Mais voilà qu’Amnesty International remet le couvert à travers son rapport qui a présenté une image sombre des droits humains au Maroc.

Auparavant, le gouvernement réagissait aux indicateurs de ce genre de rapport relatifs aux cas d’atteinte à la liberté des journalistes, à la liberté d’expression ou de la liberté sur Internet par des communiqués laconiques sur la partialité de l’organisation internationale et son laxisme quant à l’objectivité de ses sources. Parfois, le gouvernement évoquait dans ses communiqués le caractère tendancieux de ces rapports, de leur parti pris systématique et recourait à d’autres formules même style qui mettaient fin à la controverse.

Ce n’est pas le cas aujourd’hui, tant Cette fois-ci le sujet a pris des dimensions graves, car le rapport, fait inédit, n’a pas moins fait qu’accuser les autorités marocaines d’avoir injecté un logiciel espion Israélien dans le téléphone d’Omar Radi, dans le but d’écouter ses conversations privées et de surveiller ses faits et gestes.

L’allégation est si gave qu’elle mérite qu’on s’attarde sur sa forme et son fond aussi bien que sur les arrières pensées qui l’animent.

Sur la forme, aucune organisation ne peut avancer pareilles assertions dans son rapport sans la complicité du journaliste, sachant que les méthodologies de travail en matière de droits humains font que les faits ne sont consignés que sur déclaration des concernés. Dans ce cas, l’autorité traitera les deux, à savoir l’organisation internationale et le journaliste,  à pied d’égalité, le positionnement contre les deux étant une seule et même manche.

Sur le fond, l’affaire revêt trois dangereuses dimensions. Il s’agit, primo, d’espionnage, considéré contraire à la Constitution, sauf sur ordre de l’autorité compétente et conformément aux conditions définies par la loi; deuxio, de l’implication d’Israël comme fournisseur dudit logiciel espion; et tertio de la stigmatisation du Maroc en tant qu’acheteur d’une technologie d’espionnage qu’il utiliserait contre ses opposants.
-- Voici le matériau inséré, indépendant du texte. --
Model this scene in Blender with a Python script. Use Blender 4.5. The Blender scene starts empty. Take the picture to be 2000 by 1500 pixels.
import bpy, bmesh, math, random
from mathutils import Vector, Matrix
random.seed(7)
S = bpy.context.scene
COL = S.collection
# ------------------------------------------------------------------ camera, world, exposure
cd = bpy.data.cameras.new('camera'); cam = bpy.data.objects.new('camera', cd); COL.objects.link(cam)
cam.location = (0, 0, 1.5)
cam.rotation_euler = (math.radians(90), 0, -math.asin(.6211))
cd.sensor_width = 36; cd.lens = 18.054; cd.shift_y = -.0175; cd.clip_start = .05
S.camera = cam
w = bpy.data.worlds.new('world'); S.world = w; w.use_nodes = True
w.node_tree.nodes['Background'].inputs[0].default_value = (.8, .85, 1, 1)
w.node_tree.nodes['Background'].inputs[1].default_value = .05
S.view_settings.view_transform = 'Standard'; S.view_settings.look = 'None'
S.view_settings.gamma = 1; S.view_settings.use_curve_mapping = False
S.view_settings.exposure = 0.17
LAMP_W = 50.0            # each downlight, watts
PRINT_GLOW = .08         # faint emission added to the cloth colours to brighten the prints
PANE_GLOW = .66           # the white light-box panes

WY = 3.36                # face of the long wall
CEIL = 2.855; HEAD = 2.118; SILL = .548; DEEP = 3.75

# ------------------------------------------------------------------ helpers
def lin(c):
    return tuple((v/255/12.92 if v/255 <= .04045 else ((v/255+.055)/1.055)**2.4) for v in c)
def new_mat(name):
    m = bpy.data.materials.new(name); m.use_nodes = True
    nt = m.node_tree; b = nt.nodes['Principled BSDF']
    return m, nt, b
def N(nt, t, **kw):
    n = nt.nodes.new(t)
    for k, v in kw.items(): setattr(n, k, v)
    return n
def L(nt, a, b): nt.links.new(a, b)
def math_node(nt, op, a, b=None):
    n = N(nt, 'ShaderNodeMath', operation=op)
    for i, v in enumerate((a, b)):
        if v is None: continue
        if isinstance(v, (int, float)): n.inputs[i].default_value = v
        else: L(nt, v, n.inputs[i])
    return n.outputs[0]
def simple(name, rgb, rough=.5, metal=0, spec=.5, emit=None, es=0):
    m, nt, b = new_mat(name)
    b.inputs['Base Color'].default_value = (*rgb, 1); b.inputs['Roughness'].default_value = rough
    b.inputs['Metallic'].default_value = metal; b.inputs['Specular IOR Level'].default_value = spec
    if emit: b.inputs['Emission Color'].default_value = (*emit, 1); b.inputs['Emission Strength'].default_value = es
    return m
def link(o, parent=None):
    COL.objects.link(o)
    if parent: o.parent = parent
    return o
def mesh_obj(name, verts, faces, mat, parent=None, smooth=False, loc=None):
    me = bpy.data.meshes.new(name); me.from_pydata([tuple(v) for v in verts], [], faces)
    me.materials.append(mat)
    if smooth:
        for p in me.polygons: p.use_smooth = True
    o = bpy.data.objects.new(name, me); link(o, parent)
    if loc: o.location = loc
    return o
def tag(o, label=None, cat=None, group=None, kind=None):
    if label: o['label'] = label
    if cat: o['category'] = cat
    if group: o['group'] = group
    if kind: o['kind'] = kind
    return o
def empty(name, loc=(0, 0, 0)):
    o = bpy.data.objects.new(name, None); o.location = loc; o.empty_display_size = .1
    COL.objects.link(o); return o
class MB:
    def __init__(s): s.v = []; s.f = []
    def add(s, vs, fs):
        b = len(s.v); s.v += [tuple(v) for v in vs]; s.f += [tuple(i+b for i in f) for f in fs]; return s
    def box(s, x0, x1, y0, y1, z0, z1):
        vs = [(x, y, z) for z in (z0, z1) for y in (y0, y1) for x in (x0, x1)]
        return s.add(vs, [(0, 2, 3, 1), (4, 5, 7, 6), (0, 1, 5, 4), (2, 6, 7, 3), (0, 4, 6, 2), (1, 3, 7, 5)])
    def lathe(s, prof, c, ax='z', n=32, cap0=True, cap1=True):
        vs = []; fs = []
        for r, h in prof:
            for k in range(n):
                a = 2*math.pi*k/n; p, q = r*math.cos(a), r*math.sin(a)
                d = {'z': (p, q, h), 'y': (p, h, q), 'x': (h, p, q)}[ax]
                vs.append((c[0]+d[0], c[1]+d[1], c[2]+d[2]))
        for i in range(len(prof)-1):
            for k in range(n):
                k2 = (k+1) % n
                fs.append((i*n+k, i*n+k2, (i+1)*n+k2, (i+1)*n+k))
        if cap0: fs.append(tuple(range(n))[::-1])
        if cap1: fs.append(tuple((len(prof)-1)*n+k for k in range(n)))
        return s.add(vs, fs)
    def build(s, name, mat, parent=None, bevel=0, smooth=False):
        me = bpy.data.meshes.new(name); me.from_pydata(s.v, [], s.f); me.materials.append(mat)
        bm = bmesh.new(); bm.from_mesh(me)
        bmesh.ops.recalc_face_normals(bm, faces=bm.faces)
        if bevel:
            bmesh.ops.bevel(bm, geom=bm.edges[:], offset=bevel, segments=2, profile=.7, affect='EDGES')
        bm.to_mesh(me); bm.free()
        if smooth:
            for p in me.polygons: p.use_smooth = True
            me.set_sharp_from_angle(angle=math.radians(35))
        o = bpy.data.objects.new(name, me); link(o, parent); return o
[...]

Ces trois dimensions réunies dans le rapport d’une organisation internationale de l’acabit d’Amnesty International à l’encontre du Maroc indiquent que le conflit cette organisation avec le Royaume a atteint les niveaux de haute tension et que le jeu a dépassé la sphère des droits humains pour s’inscrire d’emblée dans le carré politique. Il est, au fait, toute proportion gardée, similaire au recours à des armes de destruction massive dont on ne fait usage qu’en cas de rupture totale.  
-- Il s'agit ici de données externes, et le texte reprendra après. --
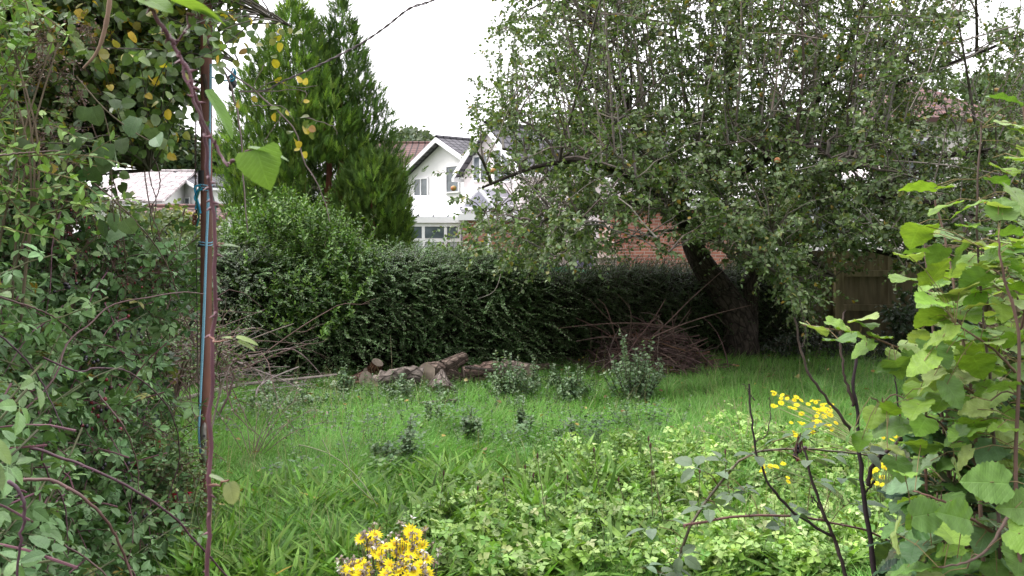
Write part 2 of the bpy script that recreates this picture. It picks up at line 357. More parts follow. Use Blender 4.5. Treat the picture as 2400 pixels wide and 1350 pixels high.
rr.color_ramp.elements[0].color = (.03, .19, .36, 1); rr.color_ramp.elements[1].color = (.35, .60, .72, 1); rn.links.new(rr.outputs[0], rb.inputs[0]); rb.inputs['Roughness'].default_value = .7
blueM = surf('blue_cord', (.03, .32, .50), (.02, .2, .36), 30, .6)
ironM = surf('rusty_iron', (.10, .06, .045), (.04, .028, .024), 40, .7, .4, .4, .002, metal=.3)
blackM = surf('black_plastic', (.02, .018, .022), (.012, .011, .013), 20, .4, .5)
logM = barkmat('log_bark', (.33, .28, .245), (.07, .052, .045), 9, 6, 1.0, .03, True)
cutM = surf('cut_wood', (.36, .30, .24), (.20, .16, .13), 9, .85, .2, .3, .006)
lilacM = surf('lilac_cloth', (.30, .26, .42), (.24, .20, .34), 4, .9)
greenM = surf('green_mesh', (.01, .30, .16), (.008, .19, .11), 30, .5)
trellM = surf('trellis_paint', (.62, .52, .46), (.52, .42, .36), 3, .8)
decoM = surf('pale_boards', (.55, .44, .40), (.45, .35, .32), 3, .8)
appleM = surf('apple_skin', (.50, .16, .07), (.42, .34, .08), 14, .35, .5)

L1 = leaf_t(1, .30, .85, .8, fold=.25, bend=.15)
L1r = leaf_t(1, .42, .85, .7, fold=.2, bend=.12)
L2 = leaf_t(2, .36, .8, .7, fold=.22, bend=.2)
L3r = leaf_t(4, .42, .75, .6, fold=.18, bend=.22, heart=.12)
LS = leaf_t(7, .30, .8, .75, serr=.07, fold=.24, bend=.25)
LHz = leaf_t(21, .50, .70, .78, serr=.05, fold=.10, bend=.30, heart=.18, wave=.03)
LHz2 = leaf_t(19, .44, .66, .80, serr=.06, fold=.22, bend=.14, heart=.16, wave=.04)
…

Ce n’est qu’en rassemblant toutes ses données que l’on comprend l’aisance qui se dégage de l’attitude du pouvoir politique marocain dans son déploiement pour corriger et mettre à l’index les fautes de l’organisation qu’il s’agisse de démentir certaines de ses allégations, de sa communication avec le gouvernement ou encore de l’absence de réponse de la part de l’organisation à la lettre du chef de gouvernement la sommant de fournir les preuves scientifiques et objectives étayant les allégations de son rapport. Dès lors il lui devient encore plus aisé d’insister sur les ressorts politiques qui motivent et expliquent le comportement d’Amnesty International.
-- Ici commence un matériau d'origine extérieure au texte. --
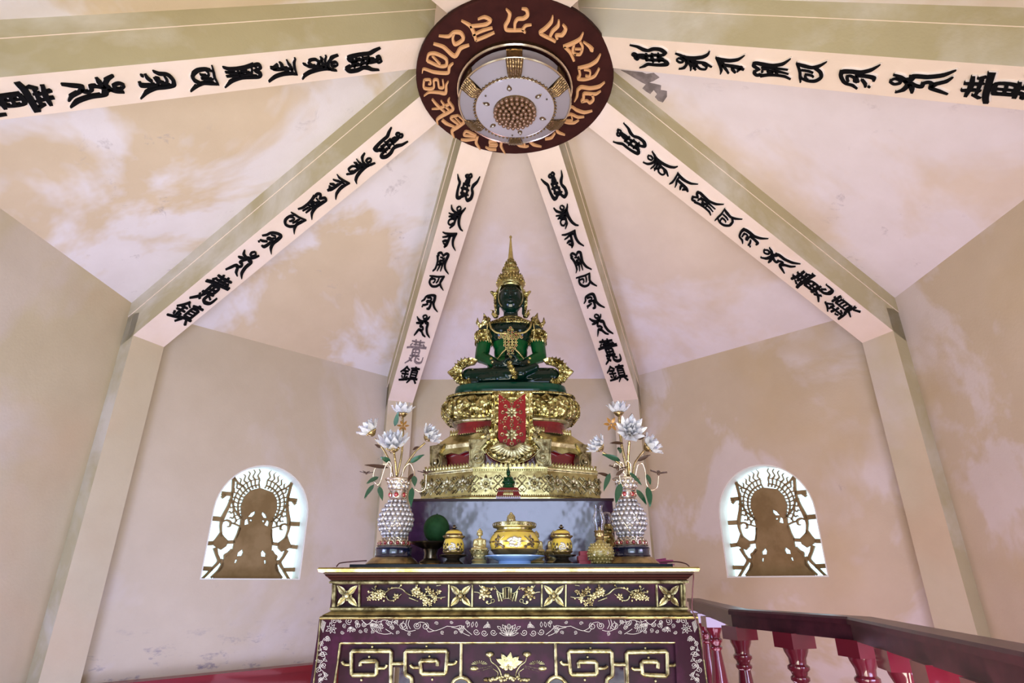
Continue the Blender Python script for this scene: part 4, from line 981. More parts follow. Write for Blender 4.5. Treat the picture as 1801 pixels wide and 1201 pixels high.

Quant au journaliste, objet du rapport de l’organisation, il s’est retrouvé victime des éclats de la bombe qu’Amnesty International a lancée sans en apporter les preuves scientifiques à ce jour, si bien qu’il est maintenant suspecté de recevoir des financements étrangers et d’intelligence avec une puissance étrangère. 

Restent les tenants et aboutissants de cette opération. Si l’on comprend qu’Amnesty International a trouvé dans le journaliste une proie qu’elle a transformée un kamikaze dans cette bataille, on n’arrive pas encore à définir avec exactitude l’objectif de son entrée en guerre contre le Maroc en ce moment.

Que cette organisation, ou une autre, critique les atteintes aux droits des journalistes et énumère cas après cas, voire qu’elle conclue à une régression alarmante des droits humains, ne contrarie en rien l’État. Mais qu’elle aille, en ce moment critique où le Maroc s’apprête à sortir de la pandémie, jusqu’à jeter dans la marre une bombe de ce calibre, est une question en aucun cas assimilable aux droits humains. Elle ne peut être appréhendée et lue qu’à travers la grille politique.